La Russie a déclaré que tous les navires allant en Ukraine seront désormais considérés comme de « potentiels bateaux militaires ». Les navires commerciaux en mer Noire peuvent-ils être ciblés ?
Il y a bien une capacité russe à mettre les menaces à exécutions. En témoignent les attaques sur Odessa [depuis quatre nuits, la ville ukrainienne d’Odessa est bombardée]. Mais ont-ils intérêts à le faire ? Je suis plus circonspect. Les Russes ont beaucoup à perdre. L’interface de la mer Noire pour la Russie, avec les ports comme Novorossisk, représente des points stratégiques pour l’exportation de céréales, de pétroles, … Si demain un incident majeur se produit, les assurances feront exploser leurs prix, ce qui freinerait les opérateurs. Les Russes ont donc plus à perdre, du point de vue commercial, car plus grand-chose ne sortirait. Actuellement, il n’y a déjà plus de navires au large de l’Ukraine.
Est-ce une conséquence du non-renouvellement de l’accord céréalier entre l’Ukraine et la Russie ?
Avant la suspension de l’accord céréalier, plus grand-chose déjà ne sortait, en raison des délais de chargement.

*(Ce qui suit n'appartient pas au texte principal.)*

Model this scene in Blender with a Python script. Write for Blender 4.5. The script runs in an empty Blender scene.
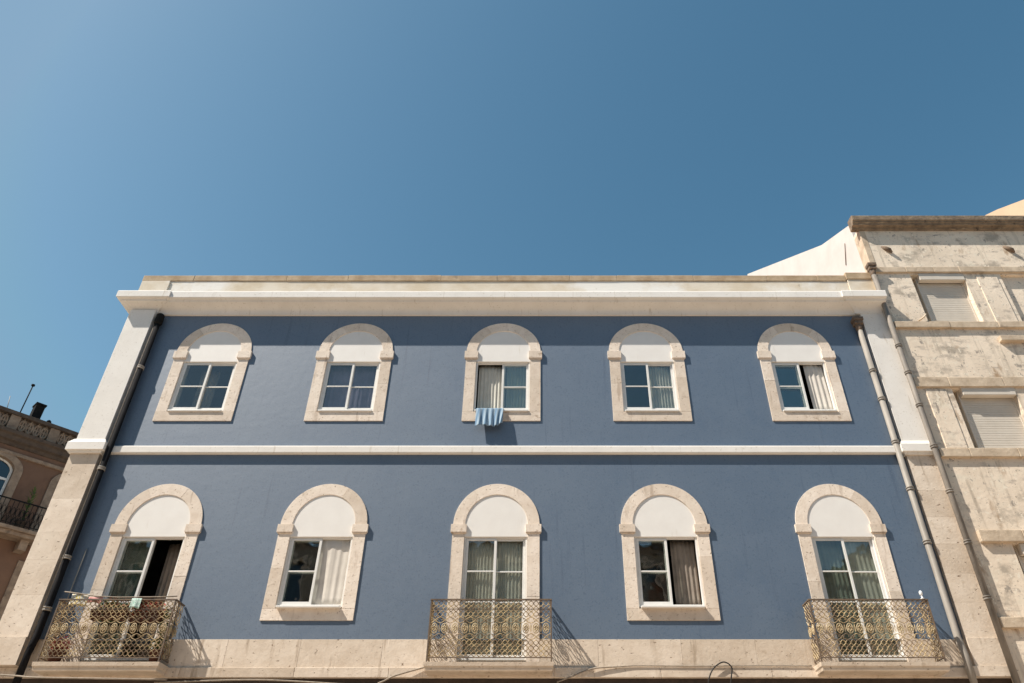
import bpy, bmesh, math, random
from mathutils import Vector, Matrix
from mathutils.geometry import tessellate_polygon
random.seed(7)
R = math.radians
S = bpy.context.scene
C = S.collection
PI = math.pi

# ---------------------------------------------------------------- camera
cd = bpy.data.cameras.new('camera')
cam = bpy.data.objects.new('camera', cd); C.objects.link(cam)
cam.location = (0, -13.06, 1.6)
cam.rotation_euler = (R(90 + 36.243), 0, 0)
cd.sensor_width = 36; cd.lens = 36 * 740 / 1024
cd.shift_x = -(541.5 - 512) / 1024
cd.clip_start = .05; cd.clip_end = 3000
S.camera = cam
# ---------------------------------------------------------------- sky, sun, exposure
SUN = Vector((-1, -.46, 1.38)).normalized()          # towards the sun
SKY_GRADE = ((.6303, 1.548), (.89, 1.24), (.8041, 1.163))
W = bpy.data.worlds.new('World'); S.world = W; W.use_nodes = True
wn = W.node_tree.nodes; wl = W.node_tree.links
bg = wn['Background']
sky = wn.new('ShaderNodeTexSky'); sky.sky_type = 'NISHITA'; sky.sun_disc = False
sky.sun_elevation = math.asin(SUN.z)
sky.sun_rotation = math.atan2(SUN.x, SUN.y)
sky.air_density = 1.0; sky.dust_density = 1.5; sky.ozone_density = 1.0
# deepen the clear sky a little, channel by channel (a clear southern sky over a polarised, teal-graded lens)
sp = wn.new('ShaderNodeSeparateColor'); cb = wn.new('ShaderNodeCombineColor'); wl.new(sky.outputs[0], sp.inputs[0])
for k, (gain, gam) in enumerate(SKY_GRADE):
    mi = wn.new('ShaderNodeMath'); mi.operation = 'MINIMUM'; wl.new(sp.outputs[k], mi.inputs[0]); mi.inputs[1].default_value = (1.9, 2.5, 3.9)[k]
    pw = wn.new('ShaderNodeMath'); pw.operation = 'POWER'; wl.new(mi.outputs[0], pw.inputs[0]); pw.inputs[1].default_value = gam
    mu = wn.new('ShaderNodeMath'); mu.operation = 'MULTIPLY'; wl.new(pw.outputs[0], mu.inputs[0]); mu.inputs[1].default_value = gain
    wl.new(mu.outputs[0], cb.inputs[k])
wl.new(cb.outputs[0], bg.inputs[0]); bg.inputs[1].default_value = .10
sl = bpy.data.lights.new('sun', 'SUN'); sl.energy = 5.0; sl.angle = R(.5); sl.color = (1, .93, .83)
so = bpy.data.objects.new('sun', sl); C.objects.link(so); so.location = (-20, -12, 30)
so.rotation_euler = (-SUN).to_track_quat('-Z', 'Y').to_euler()
S.view_settings.view_transform = 'Standard'; S.view_settings.look = 'None'
S.view_settings.exposure = .55; S.view_settings.gamma = 1

# ---------------------------------------------------------------- materials
def mat(name, c1, c2=None, scale=3.0, rough=.8, detail=6, bump=0, bscale=30, pits=None, pit_scale=18, pit_t=.66,
        stains=(), streak=None, metallic=0, stretch=(1, 1, 1), lo=.35, hi=.65, spec=.3, ior=1.5, tone=None):
    """c1/c2 mixed by noise; pits = small dark spots; stains = [(colour, scale, threshold, softness, stretch)]"""
    m = bpy.data.materials.new(name); m.use_nodes = True
    nt = m.node_tree; n = nt.nodes; l = nt.links
    b = n['Principled BSDF']; b.inputs['Roughness'].default_value = rough; b.inputs['Metallic'].default_value = metallic
    b.inputs['Specular IOR Level'].default_value = spec; b.inputs['IOR'].default_value = ior
    tc = n.new('ShaderNodeTexCoord')
    def noise(sc, det, st=(1, 1, 1), off=0):
        mp = n.new('ShaderNodeMapping'); mp.inputs['Scale'].default_value = st; mp.inputs['Location'].default_value = (off, off * .7, off * 1.3)
        l.new(tc.outputs['Object'], mp.inputs[0])
        t = n.new('ShaderNodeTexNoise'); t.inputs['Scale'].default_value = sc; t.inputs['Detail'].default_value = det
        t.inputs['Roughness'].default_value = .6
        l.new(mp.outputs[0], t.inputs['Vector']); return t.outputs['Fac']
    def rng(v, a, c):
        r = n.new('ShaderNodeMapRange'); r.inputs[1].default_value = a; r.inputs[2].default_value = c; r.clamp = True
        l.new(v, r.inputs[0]); return r.outputs[0]
    def mix(f, a, c):
        x = n.new('ShaderNodeMix'); x.data_type = 'RGBA'; l.new(f, x.inputs[0])
        for k, v in ((6, a), (7, c)):
            if isinstance(v, tuple): x.inputs[k].default_value = (*v, 1)
            else: l.new(v, x.inputs[k])
        return x.outputs[2]
    col = c1
    if c2: col = mix(rng(noise(scale, detail, stretch), lo, hi), c1, c2)
    for i, (sc_, ss, th, soft, st) in enumerate(stains):
        col = mix(rng(noise(ss, 7, st, 3.1 + i * 5.7), th, th + soft), col, sc_)
    if tone:                                   # each block of stone has its own shade
        ta = n.new('ShaderNodeAttribute'); ta.attribute_name = 'tone'
        mb_ = n.new('ShaderNodeMix'); mb_.data_type = 'RGBA'; mb_.blend_type = 'MULTIPLY'; mb_.inputs[0].default_value = 1
        tr = n.new('ShaderNodeMix'); tr.data_type = 'RGBA'; l.new(ta.outputs['Fac'], tr.inputs[0]); tr.inputs[6].default_value = (*tone[0], 1); tr.inputs[7].default_value = (*tone[1], 1)
        if isinstance(col, tuple): mb_.inputs[6].default_value = (*col, 1)
        else: l.new(col, mb_.inputs[6])
        l.new(tr.outputs[2], mb_.inputs[7]); col = mb_.outputs[2]
    h = None
    if pits:
        pf = rng(noise(pit_scale, 4, (1, 1, 1.6), 11), pit_t, pit_t + .06)
        col = mix(pf, col, pits); h = pf
    if isinstance(col, tuple): b.inputs['Base Color'].default_value = (*col, 1)
    else: l.new(col, b.inputs['Base Color'])
    if bump:
        bp = n.new('ShaderNodeBump'); bp.inputs['Strength'].default_value = 1; bp.inputs['Distance'].default_value = bump
        hv = noise(bscale, 8, (1, 1, 1), 2)
        if h is not None:
            mm = n.new('ShaderNodeMath'); mm.operation = 'SUBTRACT'; l.new(hv, mm.inputs[0]); l.new(h, mm.inputs[1]); hv = mm.outputs[0]
        l.new(hv, bp.inputs['Height']); l.new(bp.outputs[0], b.inputs['Normal'])
    return m

def glass_mat(name, tint, base=.07):
    m = bpy.data.materials.new(name); m.use_nodes = True
    nt = m.node_tree; n = nt.nodes; l = nt.links
    n.remove(n['Principled BSDF']); out = n['Material Output']
    lw = n.new('ShaderNodeLayerWeight'); lw.inputs[0].default_value = .5
    p = n.new('ShaderNodeMath'); p.operation = 'POWER'; l.new(lw.outputs['Facing'], p.inputs[0]); p.inputs[1].default_value = 4
    ma = n.new('ShaderNodeMath'); ma.operation = 'MULTIPLY_ADD'; l.new(p.outputs[0], ma.inputs[0]); ma.inputs[1].default_value = .9; ma.inputs[2].default_value = base
    g = n.new('ShaderNodeBsdfGlossy'); g.inputs['Roughness'].default_value = .015
    bp = n.new('ShaderNodeBump'); bp.inputs['Distance'].default_value = .0045
    tc = n.new('ShaderNodeTexCoord'); t = n.new('ShaderNodeTexNoise'); t.inputs['Scale'].default_value = 2.3
    l.new(tc.outputs['Object'], t.inputs['Vector']); l.new(t.outputs['Fac'], bp.inputs['Height']); l.new(bp.outputs[0], g.inputs['Normal'])
    tr = n.new('ShaderNodeBsdfTransparent'); tr.inputs[0].default_value = (*tint, 1)
    mx = n.new('ShaderNodeMixShader'); l.new(ma.outputs[0], mx.inputs[0]); l.new(tr.outputs[0], mx.inputs[1]); l.new(g.outputs[0], mx.inputs[2])
    l.new(mx.outputs[0], out.inputs[0]); return m

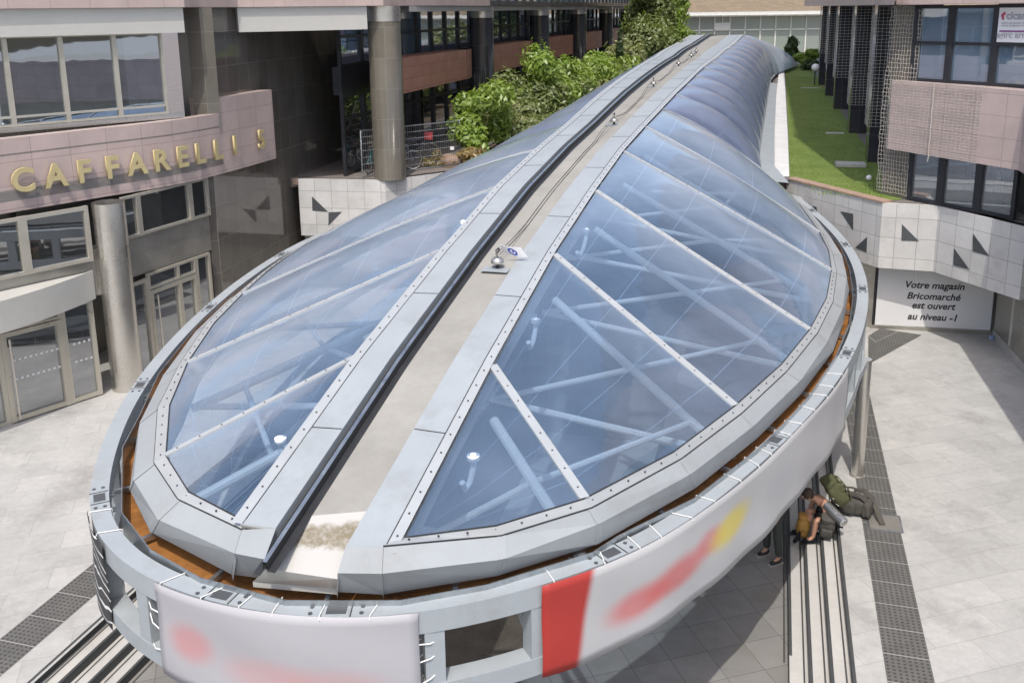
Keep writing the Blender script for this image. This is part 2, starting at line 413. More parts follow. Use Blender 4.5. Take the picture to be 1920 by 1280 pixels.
def mat_banner(name, base, blobs, edge=None):
    """printed cloth: soft blotches of ink at (u, v) in metres with radii, angle and colour"""
    m, t, out = nt(name)
    uv = N(t, 'UVMap'); k = base
    for (u, v, ru, rv, ang, c, amt) in blobs:
        mp = N(t, 'Mapping', vector_type='TEXTURE'); mp.inputs['Location'].default_value = (u, v, 0)
        mp.inputs['Rotation'].default_value = (0, 0, ang); mp.inputs['Scale'].default_value = (ru, rv, 1)
        t.links.new(uv.outputs[0], mp.inputs[0])
        ln = N(t, 'VectorMath', operation='LENGTH'); t.links.new(mp.outputs[0], ln.inputs[0])
        k = mixc(t, mapr(t, ln.outputs['Value'], .35, 1.25, amt, 0, True), k, c)
    if edge:
        sp = N(t, 'SeparateXYZ'); t.links.new(uv.outputs[0], sp.inputs[0])
        a = math(t, 'SUBTRACT', sp.outputs[0], math(t, 'MULTIPLY', sp.outputs[1], edge[1]))
        k = mixc(t, mapr(t, a, edge[0]-.06, edge[0]+.06, 1, 0, True), k, edge[2])
    d = N(t, 'BsdfPrincipled'); d.inputs['Roughness'].default_value = .55
    if isinstance(k, tuple): d.inputs['Base Color'].default_value = c4(k)
    else: t.links.new(k, d.inputs['Base Color'])
    bp = N(t, 'Bump'); bp.inputs['Strength'].default_value = .25; bp.inputs['Distance'].default_value = .03
    t.links.new(noise(t, 2.2, 3), bp.inputs['Height']); t.links.new(bp.outputs[0], d.inputs['Normal'])
    t.links.new(d.outputs[0], out.inputs[0]); return m
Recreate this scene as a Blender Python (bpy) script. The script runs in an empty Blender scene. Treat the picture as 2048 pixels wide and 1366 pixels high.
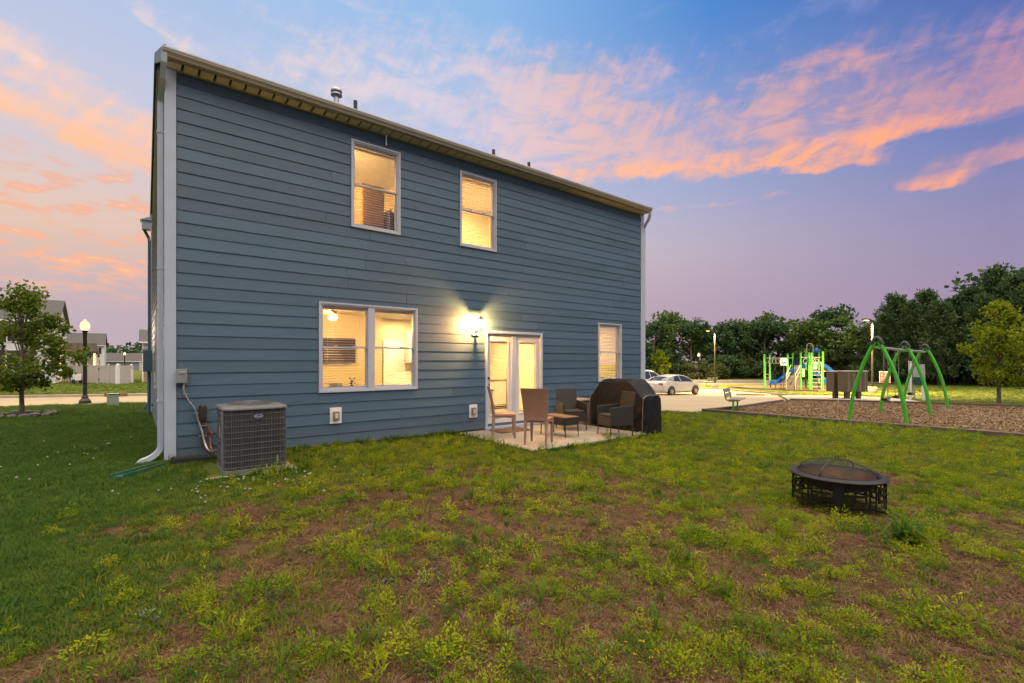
import bpy, math, random
import numpy as np
from mathutils import Vector, Matrix, Euler
R = math.radians
random.seed(7); rng = np.random.default_rng(7)
scene = bpy.context.scene
col = scene.collection

# ------------------------------------------------------------------ camera
cam_d = bpy.data.cameras.new('camera'); cam = bpy.data.objects.new('camera', cam_d); col.objects.link(cam)
cam.location = (0, 0, 1.55); cam.rotation_euler = (R(90), 0, 0)
cam_d.sensor_width = 36; cam_d.lens = 36 * 948 / 2048
cam_d.shift_y = 39 / 2048
cam_d.clip_start = 0.05; cam_d.clip_end = 2000
scene.camera = cam

# ------------------------------------------------------------------ view
vs = scene.view_settings
vs.view_transform = 'Standard'; vs.look = 'None'; vs.exposure = 1.15; vs.gamma = 1.0; vs.use_curve_mapping = False
cy = scene.cycles
cy.use_denoising = True
cy.max_bounces = 5; cy.diffuse_bounces = 3; cy.glossy_bounces = 2; cy.transmission_bounces = 3; cy.transparent_max_bounces = 12
cy.use_adaptive_sampling = True; cy.adaptive_threshold = .03
cy.sample_clamp_indirect = 4.0; cy.caustics_reflective = False; cy.caustics_refractive = False

def lin(c):
    if isinstance(c, str):
        c = c.lstrip('#'); c = [int(c[i:i + 2], 16) for i in (0, 2, 4)]
    return tuple(((v / 255) / 12.92 if v / 255 <= .04045 else ((v / 255 + .055) / 1.055) ** 2.4) for v in c)

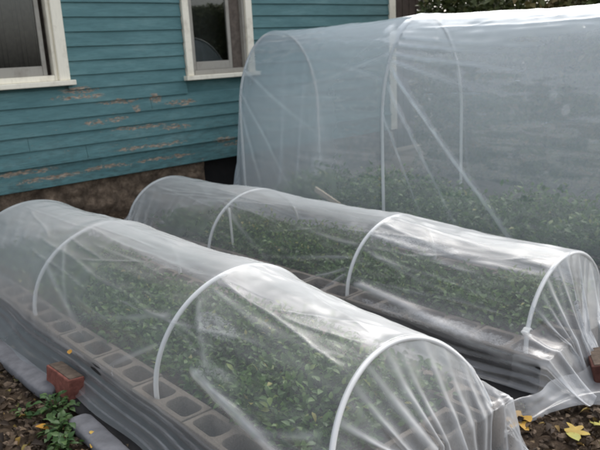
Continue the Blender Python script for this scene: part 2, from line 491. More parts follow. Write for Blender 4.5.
def place_block(M, x, y, rz, z, label, group, half=False, W=.19):
    o = bpy.data.objects.new('half_block' if half else 'cinder_block', MESHES[(W, half)])
    rr = random.Random(int(x * 977 + y * 131))
    o.matrix_world = M @ Matrix.Translation((x + rr.uniform(-.006, .006), y, z)) @ Matrix.Rotation(rz + rr.uniform(-.012, .012), 4, 'Z')
    link(o); tag(o, label, 'cinder block', group)

def bed_wall(M, xl, xr, y0, nside, zc, who, W=.19):
    g = 'cinder blocks walling the ' + who
    for side, x in (('left', xl + W / 2), ('right', xr - W / 2)):
        for k in range(nside):
            place_block(M, x, y0 + .195 + k * .4, 0, zc, f'grey cinder block, {ORD[k]} from the front in the {side} wall of the {who}', g, False, W)
    gap = xr - xl - 2 * W
    half = gap > .58
    x0 = xl + W + (gap - (.585 if half else .39)) / 2
    for yy, wh in ((y0 + W / 2, 'front'), (y0 + nside * .4 - .01 - W / 2, 'house end')):
        place_block(M, x0 + .195, yy, PI / 2, zc, f'grey cinder block laid crosswise closing the {wh} of the {who}', g, False, W)
        if half:
            place_block(M, x0 + .49, yy, PI / 2, zc, f'half cinder block filling the {wh} wall of the {who}', g, True, W)

def bed_soil(M, xl, xr, y0, y1, z):
    xs = np.arange(xl + .13, xr - .12, .03); ys = np.arange(y0 + .13, y1 - .12, .03)
    A, B = np.meshgrid(xs, ys, indexing='ij')
    Zs = z + .025 * snoise(A, B, 4, 11) + .012 * snoise(A, B, 14, 12)
    o = np_mesh('soil', np.stack([A, B, Zs], 2).reshape(-1, 3), grid_faces(len(xs), len(ys)), SOIL, matrix=M)
    tag(o, kind='structure')

def greens(M, name, xl, xr, y0, y1, z, hmax, n, size, seed):
    r = np.random.default_rng(seed)
    T = leaf_template(4, .55, .30, .25)
    # plants in rows, each a spray of leaves
    npl = n // 16
    px = r.uniform(xl + .03, xr - .03, npl); py = r.uniform(y0, y1, npl)
    vig = .62 + .38 * snoise(px, py, 2.6, seed + 1) + .15 * r.normal(size=npl)
    vig = np.clip(vig, .15, 1.15)
    idx = np.repeat(np.arange(npl), 16); m = len(idx)
    an = r.uniform(0, 2 * PI, m); el = r.uniform(.1, 1.35, m)
    D = np.stack([np.cos(an) * np.cos(el), np.sin(an) * np.cos(el), np.sin(el)], 1)
    hh = hmax * vig[idx]
    base = np.stack([px[idx], py[idx], np.full(m, z)], 1)
    l = r.uniform(.15, .85, m) ** .8
    P = base + D * (hh * l * .75)[:, None] * np.array([.75, .75, 1.0])
    P[:, 0] = np.clip(P[:, 0], xl - .02, xr + .02)
    D2 = D + r.normal(size=(m, 3)) * .45; D2[:, 2] -= .25
    s = size * r.uniform(.6, 1.3, m)
    V, F = scatter(P, D2, s, T, roll=r.normal(size=m) * .6)
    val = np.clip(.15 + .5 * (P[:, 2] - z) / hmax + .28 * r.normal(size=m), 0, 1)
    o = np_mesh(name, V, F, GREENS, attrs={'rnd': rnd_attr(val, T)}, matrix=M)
    tag(o, kind='stuff')

# ------------------------------------------------------------------ hoops
def hoop(M, y, xc, a_, b_, z0, lean, r, zfoot, label, group):
    e0 = math.asin(max(0, (zfoot - z0) / b_)) if zfoot > z0 else 0
    th = np.linspace(e0, PI - e0, 60)
    P = np.stack([xc - a_ * np.cos(th), y + lean * np.sin(th), z0 + b_ * np.sin(th)], 1)
    if zfoot >= z0:
        V, F = tube_np(P, r); base = np.array([xc, y, zfoot])
        o = np_mesh('pipe_hoop', V - base, F, PVC); o.matrix_world = M @ Matrix.Translation(base)
        return tag(o, label, 'pipe hoop', group)
    n = max(2, int((z0 - zfoot) / .03))
    zz = np.linspace(zfoot, z0, n, endpoint=False)
    L1 = np.stack([np.full(n, xc - a_), np.full(n, y), zz], 1); L2 = np.stack([np.full(n, xc + a_), np.full(n, y), zz[::-1]], 1)
    V, F = tube_np(np.concatenate([L1, P, L2]), r)
    base = np.array([xc, y, zfoot])
    o = np_mesh('pipe_hoop', V - base, F, PVC)
    o.matrix_world = M @ Matrix.Translation(base)
    tag(o, label, 'pipe hoop', group)

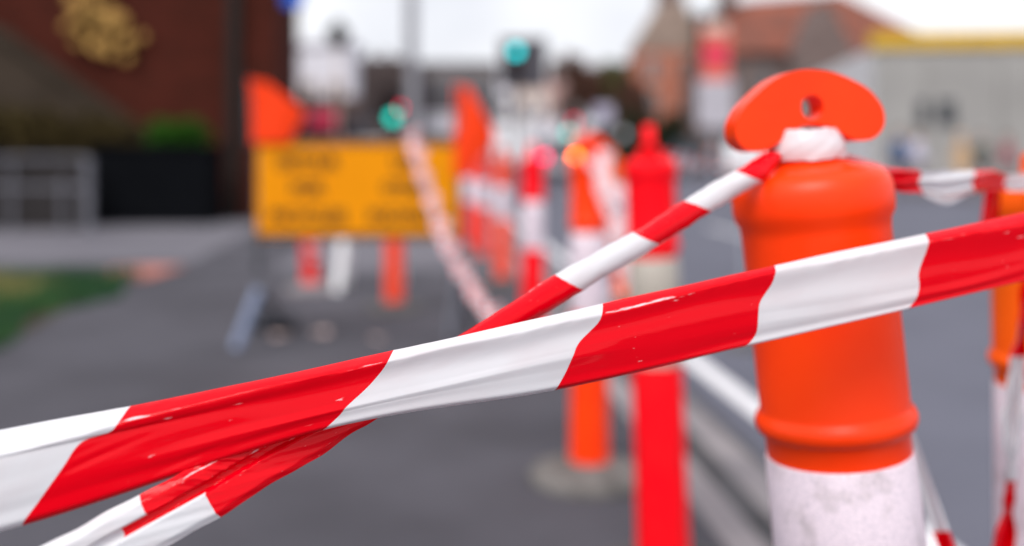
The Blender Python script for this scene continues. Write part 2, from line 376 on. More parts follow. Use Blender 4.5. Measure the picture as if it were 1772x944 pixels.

Sur le mois de juillet, seuls deux bateaux ont quitté les ports ukrainiens. Cela représente un manque-à-gagner pour les armateurs.
Pour relancer le commerce maritime ukrainien, il est évoqué une protection par la marine ukrainienne. En a-t-elle la capacité ?
Il n’y a pas de marine ukrainienne. Elle a été décapitée lors de l’annexion de la Crimée, et les quelques unités qui restaient ont été sabordées. Donc aujourd’hui, on ne peut pas parler de marine ukrainienne. Il va s’agir de vedettes rapides. En revanche, il y a des systèmes de défense côtiers suffisamment performants pour éloigner les navires russes.
L’Ukraine demande un soutien militaire de l’ONU, à travers des « patrouilles militaires » navales. Cette demande va-t-elle trouver un écho ?
Je ne pense pas. Elle n’a aucune chance d’aboutir. Pas grand monde ne veut intervenir. De plus, aux Nations unies, la Russie bloquera toutes les résolutions. C’est de la posture, pour montrer qu’ils essayent de trouver des solutions.
Mais donc, quels sont les intérêts russes, à mener des exercices militaires et cibler les navires marchands, et les Ukrainiens à faire ces déclarations ?
La mer Noire est déjà dans un vase clôt. Les détroits turcs sont déjà fermés. C’est pour crédibiliser une posture qui fait suite à la suspension de l’accord céréalier. Je rappelle que dans les arguments mis en avant, du côté des Russes, ils expliquent que les accords maritimes ont été utilisés par les Ukrainiens pour organiser des frappes par drones, sous contrôle maritime, et acheminer des armes. La revendication ukrainienne après avoir attaqué le pont de Crimée est un élément déclencheur au non-renouvellement de l’accord céréalier. Avec la réserve que j’exprimais tout à l’heure, s’attaquer à des bâtiments commerciaux serait un signal dévastateur, qui viendrait rajouter de la pression sur les opérateurs et les assureurs. C’est de la démonstration : on montre les gros bras.